* AIM OF THE TASK *
Repeat only what lies from the line with "Recreate this scene" to the line with "R = math.radians", those two lines included, exactly as it stands; omit any images.

* INFORMATION GIVEN *
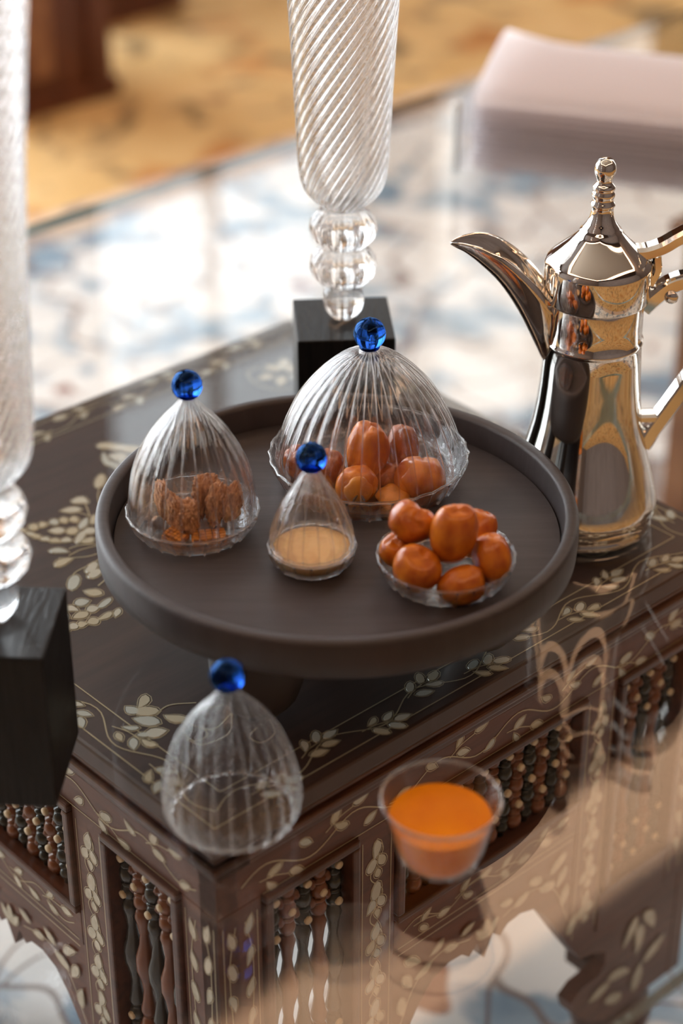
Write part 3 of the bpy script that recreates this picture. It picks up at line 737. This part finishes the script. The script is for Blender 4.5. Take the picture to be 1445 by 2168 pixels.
cut = [
    ('tall upright wrinkled date in the middle under the largest dome', CM[0], (.0205, .0560, ZT+.0075), .0150, .0250, (4, 4, 10), None),
    ('brown wrinkled date behind, right of the tall one under the largest dome', CM[2], (.0450, .0720, ZT+.0010), .0115, .0190, (-8, 16, 60), 'date_dark'),
    ('broad date at the right under the largest dome', CM[1], (.0570, .0420, ZT-.0045), .0165, .0160, (10, 20, 100), None),
    ('dark date behind the small dome at the left under the largest dome', CM[2], (-.0060, .0560, ZT-.0060), .0125, .0155, (10, -12, 30), 'date_dark'),
    ('low dark date between the cut one and the right one under the largest dome', CM[0], (.0370, .0490, ZT-.0085), .0105, .0120, (70, 10, 120), 'date_dark'),
    ('dark date leaning on the left wall under the largest dome', CM[1], (-.0250, .0640, ZT-.0065), .0120, .0150, (6, -20, 10), 'date_dark'),
    ('flat amber date slice at the front under the largest dome', CM[2], (.0385, .0295, ZT-.0125), .0125, .0060, (10, 5, 20), 'date_inner'),
]
for lb, me, p, r, h_, rt_, mt in cut: place_date('date', lb, me, Vector(p), r, h_, rt_, mt, GD)
t = thing('date', 'cut date showing its amber inside and two pit hollows, front under the largest dome', 'date', (.0130, .0300, ZT-.0035), radians(8), GD)
dm = date_mesh(41, .05); o = link('skin', dm, None, t); o.matrix_local = Matrix.Diagonal((.0148, .0115, .0150, 1))
bm = bmesh.new(); bmesh.ops.create_icosphere(bm, subdivisions=3, radius=1)
for v in bm.verts:
    v.co = Vector((v.co.x*.0100*(1 - .25*abs(v.co.x) if v.co.z > .3 else 1), v.co.y*.004 - .0088, v.co.z*.0105 + .002))
link('cut_face', bm, 'date_inner', t, smooth=True)
for sx in (-1, 1):
    bm = bmesh.new(); bmesh.ops.create_icosphere(bm, subdivisions=2, radius=1)
    for v in bm.verts: v.co = Vector((v.co.x*.0012 + sx*(.0026 + v.co.z*-.0016), v.co.y*.0012 - .0125, v.co.z*.0028 - .0022))
    link('pit_hollow', bm, 'pit', t, smooth=True)
def biscuit(seed):
    rnd = random.Random(seed); bm = bmesh.new(); bmesh.ops.create_icosphere(bm, subdivisions=5, radius=1)
    from mathutils import noise
    off = Vector((seed*3.1, seed*1.7, 0))
    for v in bm.verts:
        p = v.co.copy(); q = Vector((math.copysign(abs(p.x)**.75, p.x), math.copysign(abs(p.y)**.75, p.y), math.copysign(abs(p.z)**.8, p.z)))
        n = noise.noise(p*2.2 + off)*.22 + noise.noise(p*6 + off)*.16 + noise.noise(p*15 + off)*.09
        v.co = q*(.9 + n)
    return mk('biscuit', bm, 'biscuit', True)
BM = [biscuit(i) for i in range(4)]
bs = [
    (-.1160, .0050, .0010, .0045, .0130, .0130, 20, 'leftmost rough brown biscuit slice under the left dome'),
    (-.1080, -.0060, -.0010, .0055, .0110, .0125, 30, 'second biscuit slice from the left under the left dome, orange-edged'),
    (-.0985, -.0115, -.0020, .0080, .0095, .0125, 5, 'rounded crumbly biscuit at the front middle under the left dome'),
    (-.0905, .0040, .0035, .0052, .0125, .0150, -8, 'dark biscuit slice standing in the centre under the left dome'),
    (-.0800, -.0035, .0030, .0060, .0125, .0150, -14, 'porous biscuit slice right of centre under the left dome'),
    (-.0695, .0000, .0020, .0048, .0120, .0135, -22, 'rightmost biscuit slice with an orange crust under the left dome'),
    (-.0880, .0200, .0000, .0100, .0060, .0120, 10, 'biscuit lying at the back under the left dome'),
]
for i, (x, y, z, a, b, c_, rz, lb) in enumerate(bs):
    o = link('biscuit', BM[i % 4], None); o.matrix_world = Matrix.Translation((x, y, ZT+z)) @ Matrix.Rotation(radians(rz), 4, 'Z') @ Matrix.Diagonal((a, b, c_, 1))
    tag(o, lb, 'biscuit', 'biscuits under the left dome')
def wafer(seed):
    bm = bmesh.new()
    for i in range(5):
        for k in range(4):
            box(bm, -.5+i*.2+.015, -.5+i*.2+.185, -.5+k*.25+.02, -.5+k*.25+.23, -.35, .5, bev=.03)
    box(bm, -.52, .52, -.52, .52, -.5, .1, bev=.03); return mk('wafer', bm, 'caramel')
WM = wafer(1)
for (x, y, rz, ry, sx, sy, lb) in ((-.0845, -.0195, 8, 0, .022, .013, 'caramel waffle piece lying at the front right under the left dome'), (-.1065, -.0180, -30, 10, .014, .012, 'caramel waffle piece lying at the front left under the left dome')):
    o = link('wafer', WM, None); o.matrix_world = Matrix.Translation((x, y, ZT-.0135)) @ Matrix.Rotation(radians(rz), 4, 'Z') @ Matrix.Rotation(radians(ry), 4, 'Y') @ Matrix.Diagonal((sx, sy, .0055, 1))
    tag(o, lb, 'biscuit', 'biscuits under the left dome')
o = link('nut_paste', fixn(lathe([(0, .0024), (.0215, .0024), (.0222, .004), (.0256, .0108), (.0248, .0116), (.018, .0112), (.008, .0124), (0, .0120)], 48)), 'paste', smooth=True)
o.location = P3; tag(o, 'tan nut paste filling the small dish under the smallest dome', 'paste')

# ------------------------------------------------------------------ cup of juice
cp = thing('glass_cup', 'flared glass cup of orange juice on the glass tabletop at the front', 'cup', (.0605, -.2363, GT+.0003))
co = [(0, 0), (.014, 0), (.0195, .0012), (.0232, .0045), (.0262, .012), (.0283, .020), (.0302, .028), (.0316, .0345), (.0334, .0415), (.0352, .0472), (.0354, .0480), (.0346, .0482), (.0324, .0418), (.0306, .0345), (.0292, .028), (.0273, .020), (.0250, .012), (.0218, .0058), (.018, .0034), (.010, .0026), (0, .0025)]
link('cup_wall', fixn(lathe(co, 72)), 'cup_glass', cp, smooth=True)
ring = bmesh.new(); A = []
for i in range(72):
    a = 2*pi*i/72
    A.append([ring.verts.new(((.0350+.0009*cos(b))*cos(a), (.0350+.0009*cos(b))*sin(a), .0482+.0009*sin(b))) for b in [pi*k/4 for k in range(8)]])
for i in range(72):
    for k in range(8): ring.faces.new((A[i][k], A[(i+1) % 72][k], A[(i+1) % 72][(k+1) % 8], A[i][(k+1) % 8]))
link('lip', fixn(ring), 'rim_glass', cp, smooth=True)
o = link('orange_juice', fixn(lathe([(0, .0028), (.010, .0029), (.0176, .0037), (.0214, .0061), (.0246, .0122), (.0269, .020), (.0288, .028), (.0301, .0340), (.0303, .0350), (.0288, .0346), (0, .0346)], 72)), 'juice', smooth=True)
o.location = (.0605, -.2363, GT+.0003); tag(o, 'cloudy orange juice filling the flared glass cup', 'juice')

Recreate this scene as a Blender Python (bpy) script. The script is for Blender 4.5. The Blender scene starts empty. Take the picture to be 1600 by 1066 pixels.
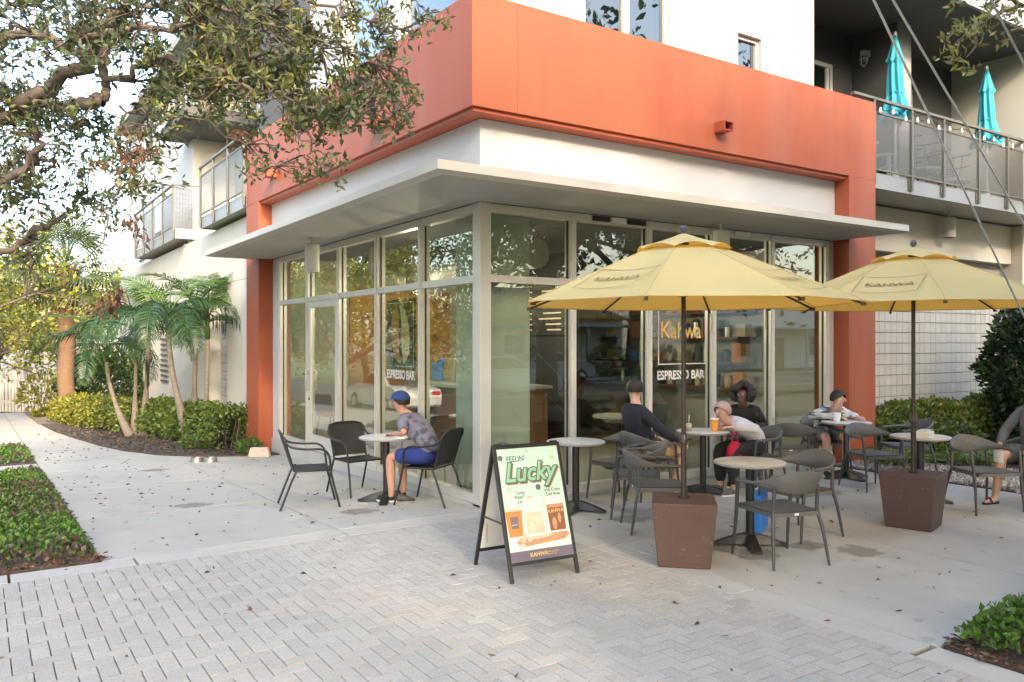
import bpy, bmesh, math, random
from mathutils import Vector, Matrix, Euler
import numpy as np
random.seed(7); rng = np.random.default_rng(7)
S = bpy.context.scene; COL = S.collection
R = math.radians

# ---------------------------------------------------------------- camera, sky, sun, exposure
cd = bpy.data.cameras.new('camera'); cam = bpy.data.objects.new('camera', cd); COL.objects.link(cam)
CX, CY, CH = -4.498, -7.408, 1.8
cam.location = (CX, CY, CH); cam.rotation_euler = (R(90), 0, R(-33.531))
cd.sensor_width = 36; cd.lens = 1260/1600*36; cd.clip_end = 2000; cd.clip_start = 0.05
S.camera = cam
SUN_EL, SUN_AZ = R(27), math.atan2(-.22, -.97)        # azimuth measured from +Y towards +X
w = bpy.data.worlds.new('World'); S.world = w; w.use_nodes = True
nt = w.node_tree; bg = nt.nodes['Background']
sk = nt.nodes.new('ShaderNodeTexSky'); sk.sky_type = 'NISHITA'; sk.sun_disc = False
sk.sun_elevation = SUN_EL; sk.sun_rotation = SUN_AZ; sk.air_density = 1.0; sk.dust_density = 2.5; sk.ozone_density = 1.0
nt.links.new(sk.outputs[0], bg.inputs[0]); bg.inputs[1].default_value = 0.15
sd = bpy.data.lights.new('sun', 'SUN'); sun = bpy.data.objects.new('sun', sd); COL.objects.link(sun)
sd.energy = .75; sd.angle = R(4); sd.color = (1, .90, .76)
tosun = Vector((math.sin(SUN_AZ)*math.cos(SUN_EL), math.cos(SUN_AZ)*math.cos(SUN_EL), math.sin(SUN_EL)))
sun.rotation_euler = tosun.to_track_quat('Z', 'Y').to_euler()
vs = S.view_settings; vs.view_transform = 'Standard'; vs.look = 'None'; vs.gamma = 1; vs.use_curve_mapping = False
vs.exposure = 2.75
vs.use_white_balance = True; vs.white_balance_temperature = 7250
S.cycles.use_denoising = True; S.cycles.max_bounces = 9; S.cycles.transparent_max_bounces = 24
S.cycles.diffuse_bounces = 4; S.cycles.sample_clamp_indirect = 6; S.cycles.caustics_reflective = False; S.cycles.caustics_refractive = False

# ---------------------------------------------------------------- helpers
FWD = Vector((math.sin(R(33.531)), math.cos(R(33.531)), 0)); RGT = Vector((FWD.y, -FWD.x, 0))
def D(px, py, d):
    """place of a photograph pixel at a distance d in front of the viewer"""
    return Vector((CX, CY, CH)) + d*(FWD + RGT*((px-800)/1260) + Vector((0, 0, -(py-533)/1260)))
def gz(y): return -.033*min(max(y, 0), 30)
def G(px, py):
    z = 0
    for _ in range(25):
        r = FWD + RGT*((px-800)/1260) + Vector((0, 0, -(py-533)/1260)); t = (z-CH)/r.z
        p = Vector((CX, CY, CH)) + r*t; z = gz(p.y)
    return p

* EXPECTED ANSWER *
Recreate this scene as a Blender Python (bpy) script. The script is for Blender 4.5. The Blender scene starts empty. Take the picture to be 1600 by 1066 pixels.
import bpy, bmesh, math, random
from mathutils import Vector, Matrix, Euler
import numpy as np
random.seed(7); rng = np.random.default_rng(7)
S = bpy.context.scene; COL = S.collection
R = math.radians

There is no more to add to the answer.